# Entries with scene source code:
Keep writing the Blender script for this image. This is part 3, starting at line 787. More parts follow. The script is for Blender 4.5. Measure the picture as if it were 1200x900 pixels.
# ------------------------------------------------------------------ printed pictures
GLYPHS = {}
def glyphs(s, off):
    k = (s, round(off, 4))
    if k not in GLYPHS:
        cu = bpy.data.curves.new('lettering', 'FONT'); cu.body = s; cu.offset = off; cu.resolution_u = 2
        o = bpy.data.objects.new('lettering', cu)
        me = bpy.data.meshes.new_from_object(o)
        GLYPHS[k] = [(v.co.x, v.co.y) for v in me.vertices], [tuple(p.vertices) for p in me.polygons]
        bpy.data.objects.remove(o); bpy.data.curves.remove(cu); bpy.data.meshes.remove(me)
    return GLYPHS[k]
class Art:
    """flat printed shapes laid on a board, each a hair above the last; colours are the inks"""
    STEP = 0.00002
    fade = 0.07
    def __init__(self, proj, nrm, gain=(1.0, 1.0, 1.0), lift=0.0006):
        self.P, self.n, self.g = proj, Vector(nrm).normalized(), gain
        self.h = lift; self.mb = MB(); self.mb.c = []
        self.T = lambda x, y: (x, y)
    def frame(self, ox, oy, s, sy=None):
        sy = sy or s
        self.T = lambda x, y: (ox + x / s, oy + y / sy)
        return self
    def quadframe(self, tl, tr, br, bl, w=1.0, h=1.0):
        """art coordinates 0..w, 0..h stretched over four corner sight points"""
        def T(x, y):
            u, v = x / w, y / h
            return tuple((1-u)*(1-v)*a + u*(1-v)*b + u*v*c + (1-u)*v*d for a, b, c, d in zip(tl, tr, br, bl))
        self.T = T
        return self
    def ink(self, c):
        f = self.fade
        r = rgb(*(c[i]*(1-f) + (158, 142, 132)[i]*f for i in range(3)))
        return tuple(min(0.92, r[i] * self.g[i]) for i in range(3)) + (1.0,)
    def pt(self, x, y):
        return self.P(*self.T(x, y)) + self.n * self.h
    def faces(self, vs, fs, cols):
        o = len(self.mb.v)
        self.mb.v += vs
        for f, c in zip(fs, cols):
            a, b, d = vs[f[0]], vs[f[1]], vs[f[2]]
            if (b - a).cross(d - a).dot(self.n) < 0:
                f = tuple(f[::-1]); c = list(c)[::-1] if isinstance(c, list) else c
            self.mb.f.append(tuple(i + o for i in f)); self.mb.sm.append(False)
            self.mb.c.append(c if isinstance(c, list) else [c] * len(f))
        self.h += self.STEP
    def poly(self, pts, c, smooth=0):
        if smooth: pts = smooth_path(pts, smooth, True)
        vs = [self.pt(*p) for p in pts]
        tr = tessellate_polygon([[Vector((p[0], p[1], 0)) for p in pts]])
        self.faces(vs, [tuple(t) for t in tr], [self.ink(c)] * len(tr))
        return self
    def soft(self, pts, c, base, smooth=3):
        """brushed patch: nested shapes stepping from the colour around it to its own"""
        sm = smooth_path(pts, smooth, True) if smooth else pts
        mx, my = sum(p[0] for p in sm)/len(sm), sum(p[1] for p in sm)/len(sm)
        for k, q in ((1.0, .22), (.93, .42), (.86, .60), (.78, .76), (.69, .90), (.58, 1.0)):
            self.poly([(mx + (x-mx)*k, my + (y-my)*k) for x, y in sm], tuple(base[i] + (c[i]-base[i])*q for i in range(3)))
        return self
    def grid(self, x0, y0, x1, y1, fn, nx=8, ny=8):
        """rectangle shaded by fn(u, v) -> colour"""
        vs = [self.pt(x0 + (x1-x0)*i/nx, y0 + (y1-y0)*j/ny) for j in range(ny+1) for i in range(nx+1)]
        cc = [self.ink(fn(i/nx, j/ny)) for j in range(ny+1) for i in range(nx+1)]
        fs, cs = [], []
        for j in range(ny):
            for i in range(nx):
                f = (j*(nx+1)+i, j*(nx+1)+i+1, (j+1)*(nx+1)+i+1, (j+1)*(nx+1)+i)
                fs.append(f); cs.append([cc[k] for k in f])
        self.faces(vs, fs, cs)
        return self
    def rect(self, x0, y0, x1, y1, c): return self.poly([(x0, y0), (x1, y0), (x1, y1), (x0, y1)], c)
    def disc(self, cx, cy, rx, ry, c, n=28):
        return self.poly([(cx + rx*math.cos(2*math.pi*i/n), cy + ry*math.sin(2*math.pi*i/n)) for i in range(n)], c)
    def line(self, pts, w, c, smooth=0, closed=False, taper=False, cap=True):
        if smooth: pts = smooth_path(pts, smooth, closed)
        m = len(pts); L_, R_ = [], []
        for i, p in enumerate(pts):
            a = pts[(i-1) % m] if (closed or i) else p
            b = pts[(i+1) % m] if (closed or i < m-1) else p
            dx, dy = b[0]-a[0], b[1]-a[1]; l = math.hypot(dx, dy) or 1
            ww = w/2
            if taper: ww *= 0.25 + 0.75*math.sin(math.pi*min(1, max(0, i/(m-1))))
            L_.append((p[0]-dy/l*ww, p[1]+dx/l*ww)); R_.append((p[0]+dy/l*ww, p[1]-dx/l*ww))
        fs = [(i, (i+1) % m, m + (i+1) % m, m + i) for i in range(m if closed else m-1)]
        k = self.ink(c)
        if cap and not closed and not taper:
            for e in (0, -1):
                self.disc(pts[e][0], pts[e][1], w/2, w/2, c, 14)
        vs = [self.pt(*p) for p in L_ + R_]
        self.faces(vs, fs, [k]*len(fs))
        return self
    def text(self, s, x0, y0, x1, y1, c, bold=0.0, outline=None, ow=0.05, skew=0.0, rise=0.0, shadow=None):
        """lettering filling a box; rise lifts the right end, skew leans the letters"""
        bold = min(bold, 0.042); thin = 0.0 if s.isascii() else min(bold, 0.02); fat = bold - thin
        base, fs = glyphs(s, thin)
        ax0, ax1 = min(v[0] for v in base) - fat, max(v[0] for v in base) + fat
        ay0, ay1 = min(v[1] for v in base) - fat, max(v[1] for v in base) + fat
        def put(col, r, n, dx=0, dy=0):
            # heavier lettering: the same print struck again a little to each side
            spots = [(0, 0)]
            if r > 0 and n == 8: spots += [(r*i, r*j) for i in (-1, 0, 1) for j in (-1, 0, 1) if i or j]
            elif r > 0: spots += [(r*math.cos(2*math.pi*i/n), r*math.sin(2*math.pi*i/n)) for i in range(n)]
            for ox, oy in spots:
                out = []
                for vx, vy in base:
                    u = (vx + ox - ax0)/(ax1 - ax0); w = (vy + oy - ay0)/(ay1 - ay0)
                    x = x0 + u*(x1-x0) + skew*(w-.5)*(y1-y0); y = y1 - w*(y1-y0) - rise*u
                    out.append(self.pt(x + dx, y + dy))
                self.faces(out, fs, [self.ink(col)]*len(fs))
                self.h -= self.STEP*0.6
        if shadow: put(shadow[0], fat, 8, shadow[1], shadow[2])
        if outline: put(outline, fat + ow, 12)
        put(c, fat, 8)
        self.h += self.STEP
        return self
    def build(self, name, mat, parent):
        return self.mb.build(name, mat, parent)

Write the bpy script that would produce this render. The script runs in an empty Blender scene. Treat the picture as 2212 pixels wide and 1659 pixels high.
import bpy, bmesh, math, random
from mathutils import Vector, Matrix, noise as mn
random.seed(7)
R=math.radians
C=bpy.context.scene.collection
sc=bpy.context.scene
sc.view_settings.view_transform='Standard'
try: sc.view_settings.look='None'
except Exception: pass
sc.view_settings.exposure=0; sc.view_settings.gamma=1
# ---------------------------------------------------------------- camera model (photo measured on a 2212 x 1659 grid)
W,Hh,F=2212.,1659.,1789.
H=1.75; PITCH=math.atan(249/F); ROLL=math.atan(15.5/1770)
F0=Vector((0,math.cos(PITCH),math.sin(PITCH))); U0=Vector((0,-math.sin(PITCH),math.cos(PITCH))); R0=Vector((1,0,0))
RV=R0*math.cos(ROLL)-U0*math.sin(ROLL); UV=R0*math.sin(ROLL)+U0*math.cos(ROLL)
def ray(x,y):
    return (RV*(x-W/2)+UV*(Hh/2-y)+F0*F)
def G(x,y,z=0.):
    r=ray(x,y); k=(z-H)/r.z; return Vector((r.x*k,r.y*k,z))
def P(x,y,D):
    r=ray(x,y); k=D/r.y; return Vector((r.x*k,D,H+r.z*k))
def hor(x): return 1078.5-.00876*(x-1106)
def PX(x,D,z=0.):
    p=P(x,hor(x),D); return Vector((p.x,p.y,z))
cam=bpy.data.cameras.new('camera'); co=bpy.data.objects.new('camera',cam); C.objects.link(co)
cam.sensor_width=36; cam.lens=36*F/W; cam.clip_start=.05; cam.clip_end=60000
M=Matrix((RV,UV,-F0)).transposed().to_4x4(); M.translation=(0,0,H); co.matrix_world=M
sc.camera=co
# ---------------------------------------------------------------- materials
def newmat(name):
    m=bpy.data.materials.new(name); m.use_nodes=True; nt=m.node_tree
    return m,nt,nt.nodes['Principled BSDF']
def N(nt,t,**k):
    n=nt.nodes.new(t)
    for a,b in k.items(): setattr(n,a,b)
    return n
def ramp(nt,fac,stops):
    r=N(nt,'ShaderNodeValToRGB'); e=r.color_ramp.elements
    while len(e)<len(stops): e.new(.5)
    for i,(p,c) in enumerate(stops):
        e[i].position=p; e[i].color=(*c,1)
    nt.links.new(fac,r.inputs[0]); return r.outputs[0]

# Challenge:
Each line with the string "this" in it needs to be found and copied.

# Exercise output:
Keep writing the Blender script for this image. This is part 3, starting at line 787. More parts follow. The script is for Blender 4.5. Measure the picture as if it were 1200x900 pixels.
Write the bpy script that would produce this render. The script runs in an empty Blender scene. Treat the picture as 2212 pixels wide and 1659 pixels high.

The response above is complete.